Zu beachten ist, dass der Schutz der Betriebsratsmitglieder durch die Mandatsschutzklausel kein absoluter ist: Nicht in jedem Fall, in dem sich das Betriebsratsmitglied auf die Erfüllung von Aufgaben im Rahmen des Mandats beruft, ist eine Kündigung oder Entlassung unzulässig: Nach der nicht unproblematischen E des OGH aus dem Jahr 2001 (OGH9 ObA 338/00xDRdA 2002/13, 219 [krit Pfeil]) wird ein Betriebsratsmitglied, das einem anderen AN ohne konkreten Anlass und ohne Aufforderung Einsicht in Gehaltslisten ganzer Abteilungen gewährt, nicht in Ausübung seines Mandates tätig und kommt daher nicht in den Genuss der Mandatsschutzklausel nach § 120 Abs 1 ArbVG; die vorsätzliche Weitergabe dieser Geschäftsgeheimnisse bildet einen Entlassungsgrund nach § 122 Abs 1 Z 4 ArbVG. Die Ansicht, subjektiv in Ausübung des Mandats tätig gewesen zu sein, ist daher nur zu berücksichtigen, wenn das Betriebsratsmitglied auch objektiv der Ansicht gewesen sein durfte, in Ausübung des Mandats tätig zu sein.

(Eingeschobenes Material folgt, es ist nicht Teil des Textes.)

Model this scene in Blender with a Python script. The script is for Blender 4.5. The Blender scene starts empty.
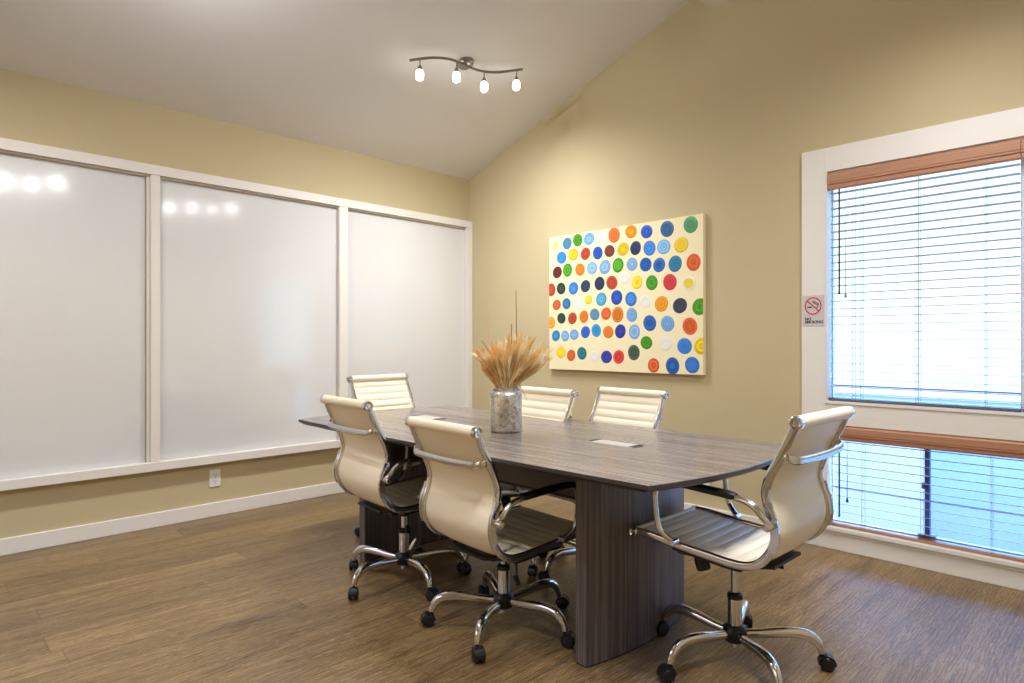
import bpy, bmesh, math, random
from mathutils import Vector, Matrix
PI = math.pi
col = bpy.context.scene.collection
sc = bpy.context.scene

# ------------------------------------------------------------------ helpers
def link(o, parent=None):
    col.objects.link(o)
    if parent is not None:
        o.parent = parent
    return o

def tag(o, label=None, cat=None, group=None, kind=None):
    if label: o['label'] = label
    if cat: o['category'] = cat
    if group: o['group'] = group
    if kind: o['kind'] = kind
    return o

def empty(name, loc=(0, 0, 0), rz=0.0, parent=None):
    o = bpy.data.objects.new(name, None)
    o.empty_display_size = 0.1
    o.location = loc
    o.rotation_euler = (0, 0, rz)
    return link(o, parent)

class MB:
    """collects shapes, builds ONE mesh object"""
    def __init__(s):
        s.bm = bmesh.new()
        s.mi = 0
    def face(s, vs, smooth=False):
        try:
            f = s.bm.faces.new(vs)
        except ValueError:
            return None
        f.material_index = s.mi
        f.smooth = smooth
        return f
    def box(s, x0, x1, y0, y1, z0, z1, bev=0.0, mat=None):
        r = bmesh.ops.create_cube(s.bm, size=1.0)
        vs = r['verts']
        for v in vs:
            v.co = Vector(((x0 + x1) / 2 + v.co.x * (x1 - x0), (y0 + y1) / 2 + v.co.y * (y1 - y0), (z0 + z1) / 2 + v.co.z * (z1 - z0)))
        fs = set(f for v in vs for f in v.link_faces)
        if bev > 0:
            es = list(set(e for v in vs for e in v.link_edges))
            r2 = bmesh.ops.bevel(s.bm, geom=es, offset=bev, segments=2, profile=0.6, affect='EDGES')
            fs = set(r2['faces']) | set(f for f in fs if f.is_valid)
            vs = list(set(v for f in fs for v in f.verts))
        if mat is not None:
            for v in set(v for f in fs if f.is_valid for v in f.verts):
                v.co = mat @ v.co
        for f in fs:
            if f.is_valid: f.material_index = s.mi
        return s
    def sweep(s, pts, radii, seg=12, closed=False, section=None, up=None, caps=True, smooth=True):
        """tube through pts. section: list of 2D (u,v) unit offsets scaled by radius; up = fixed binormal"""
        pts = [Vector(p) for p in pts]
        n = len(pts)
        if not hasattr(radii, '__len__'): radii = [radii] * n
        tang = []
        for i in range(n):
            if closed:
                t = pts[(i + 1) % n] - pts[i - 1]
            else:
                t = pts[min(i + 1, n - 1)] - pts[max(i - 1, 0)]
            tang.append(t.normalized())
        if section is None:
            section = [(math.cos(2 * PI * k / seg), math.sin(2 * PI * k / seg)) for k in range(seg)]
        seg = len(section)
        if up is not None:
            fr = [Vector(up)] * n
        else:
            a = Vector((0, 0, 1)) if abs(tang[0].z) < 0.9 else Vector((1, 0, 0))
            b = (a - tang[0] * a.dot(tang[0])).normalized()
            fr = [b]
            for i in range(1, n):
                b = fr[-1] - tang[i] * fr[-1].dot(tang[i])
                fr.append(b.normalized() if b.length > 1e-6 else fr[-1])
        rings = []
        for i in range(n):
            b = (fr[i] - tang[i] * fr[i].dot(tang[i])).normalized()
            c = tang[i].cross(b)
            rings.append([s.bm.verts.new(pts[i] + (b * u + c * v) * radii[i]) for u, v in section])
        m = n if closed else n - 1
        for i in range(m):
            A, B = rings[i], rings[(i + 1) % n]
            for k in range(seg):
                s.face((A[k], A[(k + 1) % seg], B[(k + 1) % seg], B[k]), smooth)
        if caps and not closed:
            s.face(list(reversed(rings[0])))
            s.face(rings[-1])
        return s
    def lathe(s, prof, center=(0, 0, 0), seg=32, mat=None, smooth=True):
        """prof: (r,z) list revolved around z"""
        cx, cy, cz = center
        rings = []
        for r, z in prof:
            if r < 1e-6:
                co = Vector((cx, cy, cz + z))
                if mat is not None: co = mat @ co
                rings.append([s.bm.verts.new(co)])
            else:
                ring = []
                for k in range(seg):
                    a = 2 * PI * k / seg
                    co = Vector((cx + r * math.cos(a), cy + r * math.sin(a), cz + z))
                    if mat is not None: co = mat @ co
                    ring.append(s.bm.verts.new(co))
                rings.append(ring)
        for A, B in zip(rings, rings[1:]):
            for k in range(seg):
                if len(A) == 1 and len(B) == 1: break
                if len(A) == 1: s.face((A[0], B[(k + 1) % seg], B[k]), smooth)
                elif len(B) == 1: s.face((A[k], A[(k + 1) % seg], B[0]), smooth)
                else: s.face((A[k], A[(k + 1) % seg], B[(k + 1) % seg], B[k]), smooth)
        return s
    def prism(s, poly, z0, z1, bev=0.0):
        lo = [s.bm.verts.new((x, y, z0)) for x, y in poly]
        hi = [s.bm.verts.new((x, y, z1)) for x, y in poly]
        n = len(poly)
        s.face(list(reversed(lo))); s.face(hi)
        for k in range(n):
            s.face((lo[k], lo[(k + 1) % n], hi[(k + 1) % n], hi[k]))
        return s
    def build(s, name, mats, parent=None, recalc=True):
        if recalc: bmesh.ops.recalc_face_normals(s.bm, faces=s.bm.faces)
        for e in s.bm.edges:
            if len(e.link_faces) == 2 and e.calc_face_angle(0.0) > 0.72: e.smooth = False
        me = bpy.data.meshes.new(name)
        s.bm.to_mesh(me); s.bm.free()
        if not isinstance(mats, (list, tuple)): mats = [mats]
        for m in mats: me.materials.append(m)
        o = bpy.data.objects.new(name, me)
        return link(o, parent)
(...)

Abschließend sei noch auf die strengen Verschwiegenheitsverpflichtungen hingewiesen, die Betriebsratsmitglieder – auch um den Datenschutz der einzelnen AN zu wahren (siehe dazu auch OGH6 ObA 1/14mDRdA-infas 2015, 11 f) – generell im Hinblick auf die Weitergabe von Lohn- und Gehaltslisten zu beachten haben.